Frank O’Brien (Finally) Gets His Day In Court


Francis J. Manion

October 29, 2013

4 min read




Back in March of 2012, St. Louis businessman, Frank O’Brien, was the first for-profit business owner to file a lawsuit challenging the HHS Mandate. The Mandate, a set of regulations adopted as part of ObamaCare, requires employers who provide healthcare plans to include in those plans coverage for things like the abortifacient morning-after pill and all other forms of contraceptives and sterilization. If they refuse, the employer gets fined $100 a day per employee. Do the arithmetic – this would put just about any business – especially a small, family-owned business like O’Brien’s – out of business in no time. O’Brien, a devout Catholic, believes that it is sinful for him to pay for or facilitate the use of those drugs and has always sought to exclude them from his company health plan. O’Brien has always tried to run his company, O’Brien Industrial Holdings, LLC, in a way that is consistent with his Catholic beliefs. The company’s motto, set forth on OIH’s website, is “To make our labor a pleasing offering to the Lord while enriching our families and society.” There is a statue of Jesus in the office lobby. OIH’s ownership pledges to tithe on the company’s earnings, mostly in the form of direct charitable assistance delivered anonymously through OIH’s St. Nicholas Fund.

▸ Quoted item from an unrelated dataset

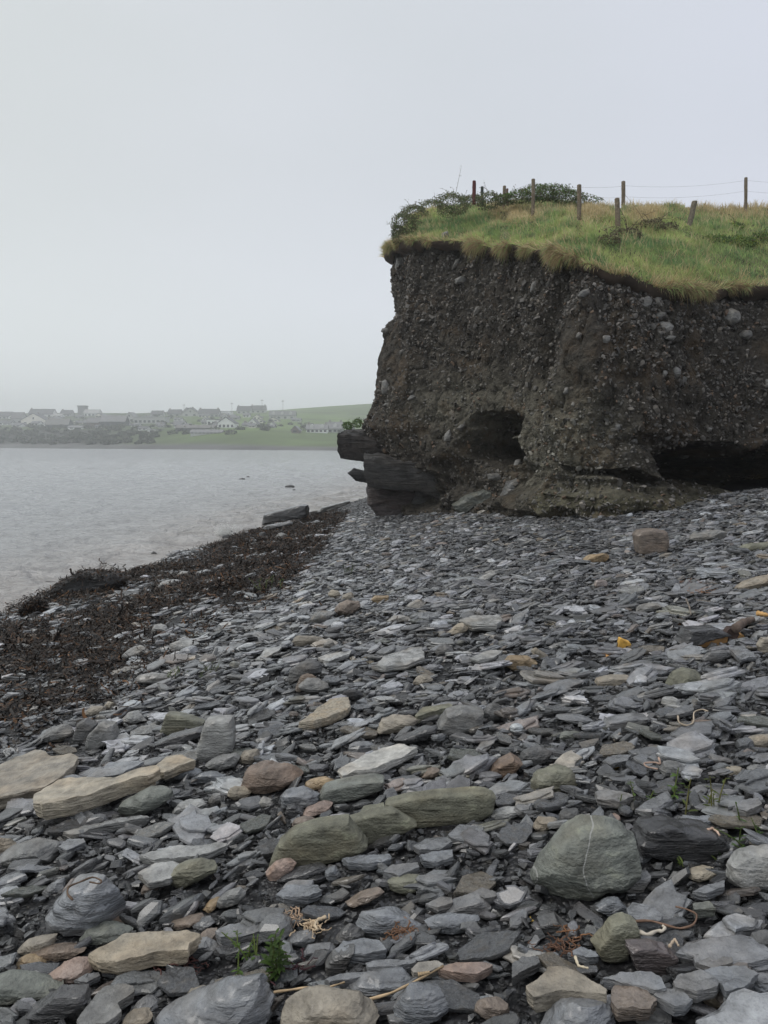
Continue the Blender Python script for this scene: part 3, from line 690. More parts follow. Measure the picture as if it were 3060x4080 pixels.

Frank O’Brien is not interested in interfering with his employees' access to anything. As he put it in an interview with National Review Online’s Kathryn Lopez, “I don’t want to know what my employees do in the privacy of their bedrooms.  But when I am forced to pay for what they do there, I am brought into their bedroom.” As O’Brien sees it, if the HHS Mandate is allowed to stand – with its unprecedented governmental coercion of business owners' deeply held beliefs – then no Catholic, Christian, or indeed, any other kind or religious business owner is free to own a company in this country unless they are willing to check their faith at the factory gate or office door.

In October of 2012, the United States District Court for the Eastern District of Missouri dismissed O’Brien’s case. In an astoundingly flawed decision, the court essentially decided for Frank O’Brien that he didn’t understand his own religion and that it was up to the court to decide (and let him know) what really did or didn’t violate his beliefs. We filed an appeal the next day to the Eight Circuit court of appeals. That court granted an interim injunction against the enforcement of the Mandate – the first Court of Appeals to enjoin the Mandate in fact – while O’Brien’s appeal of the dismissal wound its way through the long appeals process.

Yesterday, October 24th, I had the privilege of arguing Frank O’Brien’s appeal in the United States Court of Appeals in St. Paul, Minnesota. Before a three-judge panel, we emphasized that the Religious Freedom Restoration Act and the First Amendment’s guarantee of the Free Exercise of Religion forbid the government from imposing its own theological judgments on people like Frank O’Brien. We attacked the lower court’s decision as profoundly erroneous on a number of legal grounds. And while it’s never entirely possible to predict the outcome of an appeal from what happens at oral argument, we are cautiously optimistic that a majority of the panel will recognize the need to uphold religious liberty in these circumstances. If not, the Supreme Court of the United States is almost certain to weigh in and resolve the issue, either in O’Brien’s case or in one of the other nearly 40 cases (7 of them being litigated by the ACLJ ) filed by business owners around the country who, following Frank O’Brien’s courageous lead, have also challenged the Obama Administration’s arrogant attack on our first liberty.